▸ **Exercise brief**
Find the lines holding the word "camera" and collect them.

╭─ Source material

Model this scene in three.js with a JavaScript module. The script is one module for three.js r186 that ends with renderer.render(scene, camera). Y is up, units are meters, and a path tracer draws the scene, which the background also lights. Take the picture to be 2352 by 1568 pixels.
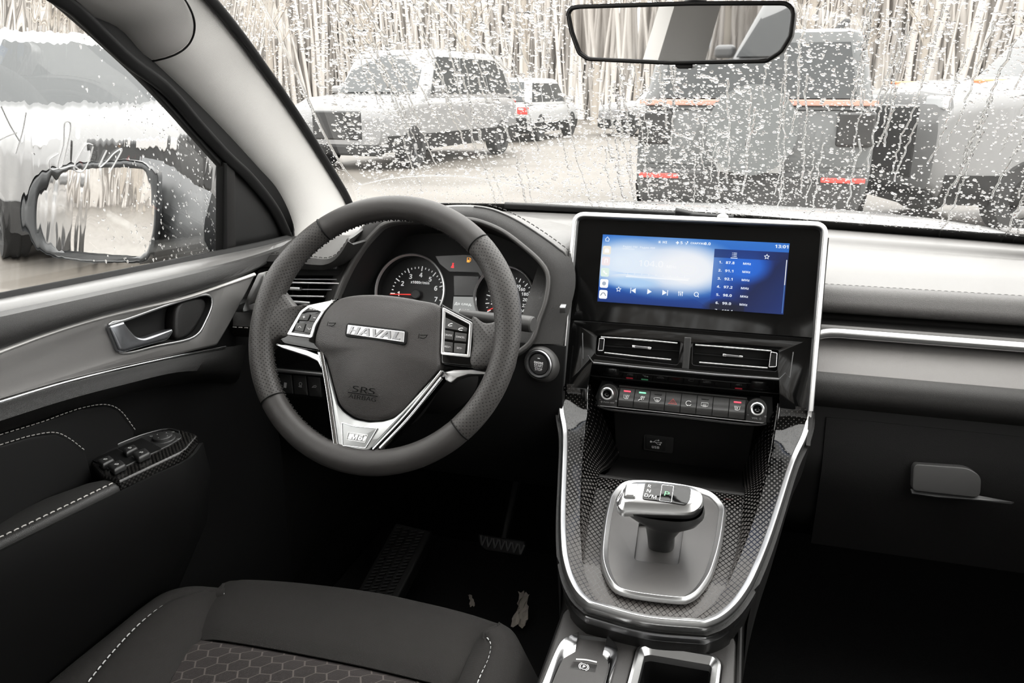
import * as THREE from 'three';
import { mergeGeometries, mergeVertices, toCreasedNormals } from 'three/addons/utils/BufferGeometryUtils.js';
import { RoundedBoxGeometry } from 'three/addons/geometries/RoundedBoxGeometry.js';
import { ImprovedNoise } from 'three/addons/math/ImprovedNoise.js';
import { FontLoader } from 'three/addons/loaders/FontLoader.js';
import { RectAreaLightUniformsLib } from 'three/addons/lights/RectAreaLightUniformsLib.js';

// ---------------------------------------------------------------- camera, sky, exposure
const scene = new THREE.Scene();
const camera = new THREE.PerspectiveCamera(46.66, 2352 / 1568, 0.05, 400);
camera.position.set(0.066, 1.25, 0);
const YAW = 16.1 * Math.PI / 180, PITCH = 17.5 * Math.PI / 180;
camera.rotation.set(-PITCH, YAW, 0, 'YXZ');
scene.add(camera);
const SKY_ZENITH = 8.4, SKY_HORIZON = 3.8, SKY_GROUND = 0.6;
{
  const W = 64, H = 64, d = new Float32Array(W * H * 4);
  for (let j = 0; j < H; j++) {
    const e = ((j + 0.5) / H - 0.5) * Math.PI, s = Math.sin(e);
    const L = s > 0 ? SKY_HORIZON + (SKY_ZENITH - SKY_HORIZON) * s : SKY_GROUND;
    for (let i = 0; i < W; i++) { const o = (j * W + i) * 4; d[o] = L * 1.0; d[o + 1] = L * 0.985; d[o + 2] = L * 0.965; d[o + 3] = 1; }
  }
  const sky = new THREE.DataTexture(d, W, H, THREE.RGBAFormat, THREE.FloatType);
  sky.mapping = THREE.EquirectangularReflectionMapping; sky.magFilter = THREE.LinearFilter; sky.needsUpdate = true;
  scene.background = sky;
}
const renderer = new THREE.WebGLRenderer({ antialias: true });
renderer.toneMapping = THREE.LinearToneMapping;
renderer.toneMappingExposure = 1.0;
renderer.shadowMap.enabled = true;
RectAreaLightUniformsLib.init();

// ---------------------------------------------------------------- helpers
let seed = 7;
const rnd = () => { seed = (seed * 1664525 + 1013904223) >>> 0; return seed / 4294967296; };
const rr = (a, b) => a + (b - a) * rnd();
const V = (x, y, z) => new THREE.Vector3(x, y, z), V2 = (x, y) => new THREE.Vector2(x, y);
const F_PX = 1818;
const CAM = camera.position.clone();
const FW = V(-Math.sin(YAW) * Math.cos(PITCH), -Math.sin(PITCH), -Math.cos(YAW) * Math.cos(PITCH));
const RT = V(Math.cos(YAW), 0, -Math.sin(YAW)), UPV = RT.clone().cross(FW);
const ray = (x, y) => FW.clone().addScaledVector(RT, (x - 1176) / F_PX).addScaledVector(UPV, -(y - 784) / F_PX);
const cut = (x, y, axis, v) => { const d = ray(x, y); return CAM.clone().addScaledVector(d, (v - CAM[axis]) / d[axis]); };
const onX = (x, y, v) => cut(x, y, 'x', v), onY = (x, y, v) => cut(x, y, 'y', v), onZ = (x, y, v) => cut(x, y, 'z', v);
// a flat working plane of the car (dash face, wheel plane ...) with its own two axes
class Frame {
  constructor(o, u, v) { this.o = o; this.u = u.clone().normalize(); this.v = v.clone().normalize(); this.n = this.u.clone().cross(this.v).normalize(); this.M = new THREE.Matrix4().makeBasis(this.u, this.v, this.n).setPosition(o); }
  at(a, b, h = 0) { return this.o.clone().addScaledVector(this.u, a).addScaledVector(this.v, b).addScaledVector(this.n, h); }
  px(x, y, h = 0) { const d = ray(x, y), t = (this.n.dot(this.o) + h - this.n.dot(CAM)) / this.n.dot(d), p = CAM.clone().addScaledVector(d, t).sub(this.o); return V2(p.dot(this.u), p.dot(this.v)); }
  pts(list, h = 0) { return list.map(([x, y]) => this.px(x, y, h)); }
  geo(g) { return g.applyMatrix4(this.M); }
  up(h) { return new Frame(this.o.clone().addScaledVector(this.n, h), this.u, this.v); }
}
const names = {}, where = new Map();
const numbered = (n) => { const k = names[n] = (names[n] ?? -1) + 1; return k ? `${n}_${String(k).padStart(3, '0')}` : n; };
function thing(name, label, category, base = V(0, 0, 0), group) {
  const o = new THREE.Group(); o.name = numbered(name); o.position.copy(base); where.set(o, base.clone());
  o.userData = { label, category }; if (group) o.userData.group = group;
  scene.add(o); return o;
}
function structure(name, g, m, label, category) {
  const o = new THREE.Mesh(g, m); o.name = name; o.castShadow = o.receiveShadow = true; where.set(o, V(0, 0, 0));
  o.userData = { kind: 'structure' }; if (label) o.userData.label = label; if (category) o.userData.category = category;
  scene.add(o); return o;
}
// geometry given in world metres -> a named part under its thing (or part)
function part(name, g, m, parent, extra) {
  if (Array.isArray(g)) g = merge(g);
  const w = where.get(parent); g = g.translate(-w.x, -w.y, -w.z);
  const o = new THREE.Mesh(g, m); o.name = name; o.castShadow = o.receiveShadow = true; where.set(o, w);
  if (extra) Object.assign(o.userData, extra);
  parent.add(o); return o;
}
function lone(name, g, m, label, category, group, kind) {
  const o = thing(name, label, category, V(0, 0, 0), group); scene.remove(o);
  const q = new THREE.Mesh(Array.isArray(g) ? merge(g) : g, m); q.name = o.name; q.castShadow = q.receiveShadow = true; q.userData = o.userData; where.set(q, V(0, 0, 0));
  if (kind) q.userData.kind = kind;
  scene.add(q); return q;
}
function clean(g) {
  g = g.index ? g.toNonIndexed() : g;
  for (const k of Object.keys(g.attributes)) if (!['position', 'normal', 'uv'].includes(k)) g.deleteAttribute(k);
  if (!g.attributes.uv) g.setAttribute('uv', new THREE.BufferAttribute(new Float32Array(g.attributes.position.count * 2), 2));
  if (!g.attributes.normal) g.computeVertexNormals();
  return g;
}
const merge = (list) => mergeGeometries(list.map(clean));
// the creasing helper matches vertices to a hundredth of a unit, so it works on a copy a thousand times as large
const crease = (g, a = 0.7) => { g = g.index ? g.toNonIndexed() : g; g.scale(1000, 1000, 1000); return toCreasedNormals(g, a).scale(0.001, 0.001, 0.001); };
const spline = (pts, n = 40, closed = false) => { const c = new THREE.CatmullRomCurve3(pts.map((p) => p.isVector2 ? V(p.x, p.y, 0) : p), closed, 'centripetal'); return closed ? c.getSpacedPoints(n).slice(0, n) : c.getSpacedPoints(n); };
const spline2 = (pts, n = 40, closed = false) => spline(pts.map((p) => Array.isArray(p) ? V2(...p) : p), n, closed).map((p) => V2(p.x, p.y));
// polygon with rounded corners
function rpoly(pts, r, seg = 5) {
  pts = pts.map((p) => Array.isArray(p) ? V2(...p) : p);
  const out = [], n = pts.length;
  for (let i = 0; i < n; i++) {
    const p = pts[i], a = pts[(i + n - 1) % n].clone().sub(p), b = pts[(i + 1) % n].clone().sub(p), ri = Array.isArray(r) ? r[i] : r;
    const d = Math.min(ri, a.length() * 0.45, b.length() * 0.45);
    if (d < 1e-6) { out.push(p.clone()); continue; }
    const A = p.clone().addScaledVector(a.normalize(), d), B = p.clone().addScaledVector(b.normalize(), d);
    for (let k = 0; k <= seg; k++) { const t = k / seg; out.push(A.clone().multiplyScalar((1 - t) ** 2).addScaledVector(p, 2 * t * (1 - t)).addScaledVector(B, t * t)); }
  }
  return out;
}
const rectpts = (x0, y0, x1, y1, r = 0) => rpoly([[x0, y0], [x1, y0], [x1, y1], [x0, y1]], r);
const circle = (cx, cy, r, n = 32, ry = r) => Array.from({ length: n }, (_, i) => V2(cx + r * Math.cos(i / n * 6.28318531), cy + ry * Math.sin(i / n * 6.28318531)));
const area = (p) => p.reduce((s, a, i) => { const b = p[(i + 1) % p.length]; return s + a.x * b.y - b.x * a.y; }, 0) / 2;
function inset(pts, d) { // positive: smaller
  const n = pts.length, s = area(pts) > 0 ? 1 : -1;
  return pts.map((p, i) => {
    let a = p.clone().sub(pts[(i + n - 1) % n]), b = pts[(i + 1) % n].clone().sub(p);
    if (a.length() < 1e-7) a = b.clone(); if (b.length() < 1e-7) b = a.clone(); a.normalize(); b.normalize();
    const t = V2(-a.y - b.y, a.x + b.x), l = t.length() || 1; t.divideScalar(l);
    const c = Math.max(0.5, l / 2);
    return p.clone().addScaledVector(t, s * d / c);
  });
}
const grow = (pts, sx, sy = sx) => { const c = pts.reduce((s, p) => s.add(p), V2(0, 0)).divideScalar(pts.length); return pts.map((p) => V2(c.x + (p.x - c.x) * sx, c.y + (p.y - c.y) * sy)); };
const wound = (pts, ccw) => { const q = pts.map((p) => Array.isArray(p) ? V2(...p) : p); return area(q) > 0 === ccw ? q : q.slice().reverse(); };
const shape = (pts, holes = []) => { const s = new THREE.Shape(wound(pts, true)); for (const h of holes) s.holes.push(new THREE.Path(wound(h, false))); return s; };
// a bevelled plate on a frame, from height h0 to h1
function slab(fr, pts, h0, h1, bevel = 0, holes = [], ang = 0.7) {
  pts = pts.map((p) => Array.isArray(p) ? V2(...p) : p);
  const b = Math.min(bevel, (h1 - h0) * 0.49);
  const g = new THREE.ExtrudeGeometry(shape(pts, holes), b > 0 ? { depth: h1 - h0 - 2 * b, bevelEnabled: true, bevelThickness: b, bevelSize: b, bevelOffset: -b, bevelSegments: 3, curveSegments: 8 } : { depth: h1 - h0, bevelEnabled: false });
  g.translate(0, 0, h0 + b);
  return fr.geo(crease(g, ang));
}
const ringslab = (fr, pts, w, h0, h1, bevel = 0) => slab(fr, pts, h0, h1, bevel, [inset(pts.map((p) => Array.isArray(p) ? V2(...p) : p), w)]);
// a surface through rows of points, uv in metres
function grid(rows, { closedU = false, flip = false } = {}) {
  const R = rows.length, C = rows[0].length, pos = [], uv = [], idx = [];
  let vv = 0;
  for (let j = 0; j < R; j++) {
    if (j) { let s = 0; for (let i = 0; i < C; i++) s += rows[j][i].distanceTo(rows[j - 1][i]); vv += s / C; }
    let uu = 0;
    for (let i = 0; i < C; i++) { if (i) uu += rows[j][i].distanceTo(rows[j][i - 1]); pos.push(rows[j][i].x, rows[j][i].y, rows[j][i].z); uv.push(uu, vv); }
  }
  const W = closedU ? C : C - 1;
  for (let j = 0; j < R - 1; j++) for (let i = 0; i < W; i++) { const a = j * C + i, b = j * C + (i + 1) % C, c = a + C, d = b + C; flip ? idx.push(a, c, b, b, c, d) : idx.push(a, b, c, b, d, c); }
  const g = new THREE.BufferGeometry();
  g.setAttribute('position', new THREE.Float32BufferAttribute(pos, 3)); g.setAttribute('uv', new THREE.Float32BufferAttribute(uv, 2)); g.setIndex(idx); g.computeVertexNormals();
  return g;
}
// a grid with thickness: the back face moved along -normal
function thick(rows, t, ang = 0.9) {
  const g = grid(rows), n = g.attributes.normal, C = rows[0].length;
  const back = rows.map((r, j) => r.map((p, i) => p.clone().addScaledVector(V(n.getX(j * C + i), n.getY(j * C + i), n.getZ(j * C + i)), -t)));
  const last = rows.length - 1, col = (m, i) => m.map((r) => r[i]);
  const edge = (a, b) => grid([a, b]);
  return crease(merge([g, grid(back, { flip: true }), edge(back[0], rows[0]), edge(rows[last], back[last]), edge(col(rows, 0), col(back, 0)), edge(col(back, C - 1), col(rows, C - 1))]), ang);
}
const lerpRow = (a, b, n) => Array.from({ length: n + 1 }, (_, k) => a.map((p, i) => p.clone().lerp(b[i], k / n)));
// sweep a closed profile [[side, up]...] along a path; ups: vector or one per point
function sweep(path, ups, prof, { closed = false, caps = true, ang = 0.7, scale = null } = {}) {
  const n = path.length, rows = [], PR = area(prof.map(([x, y]) => V2(x, y))) > 0 ? prof.slice().reverse() : prof;
  for (let i = 0; i < n; i++) {
    const a = path[closed ? (i + n - 1) % n : Math.max(0, i - 1)], b = path[closed ? (i + 1) % n : Math.min(n - 1, i + 1)];
    const t = b.clone().sub(a).normalize(), u0 = Array.isArray(ups) ? ups[i] : ups, s = t.clone().cross(u0).normalize(), u = s.clone().cross(t).normalize(), k = scale ? scale(i / (n - 1)) : 1;
    rows.push([...PR, PR[0]].map(([x, y]) => path[i].clone().addScaledVector(s, x * k).addScaledVector(u, y * k)));
  }
  if (closed) rows.push(rows[0].map((p) => p.clone()));
  const list = [grid(rows)];
  if (caps && !closed) for (const r of [rows[0], rows[n - 1]]) { const c = r.slice(0, -1).reduce((s, p) => s.add(p), V(0, 0, 0)).divideScalar(r.length - 1); list.push(grid([r, r.map(() => c.clone())])); }
  return crease(merge(list), ang);
}
const rprof = (w, h, r = 0.002, seg = 3) => rpoly([[-w / 2, -h / 2], [w / 2, -h / 2], [w / 2, h / 2], [-w / 2, h / 2]], r, seg).map((p) => [p.x, p.y]);
const cprof = (r, n = 12, ry = r) => circle(0, 0, r, n, ry).map((p) => [p.x, p.y]);
const tube = (pts, r, seg = 8, closed = false, n = pts.length * 4) => new THREE.TubeGeometry(new THREE.CatmullRomCurve3(pts, closed, 'centripetal'), n, r, seg, closed);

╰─

▸ **Exercise solution**
Model this scene in three.js with a JavaScript module. The script is one module for three.js r186 that ends with renderer.render(scene, camera). Y is up, units are meters, and a path tracer draws the scene, which the background also lights. Take the picture to be 2352 by 1568 pixels.
// ---------------------------------------------------------------- camera, sky, exposure
const camera = new THREE.PerspectiveCamera(46.66, 2352 / 1568, 0.05, 400);
camera.position.set(0.066, 1.25, 0);
camera.rotation.set(-PITCH, YAW, 0, 'YXZ');
scene.add(camera);
const CAM = camera.position.clone();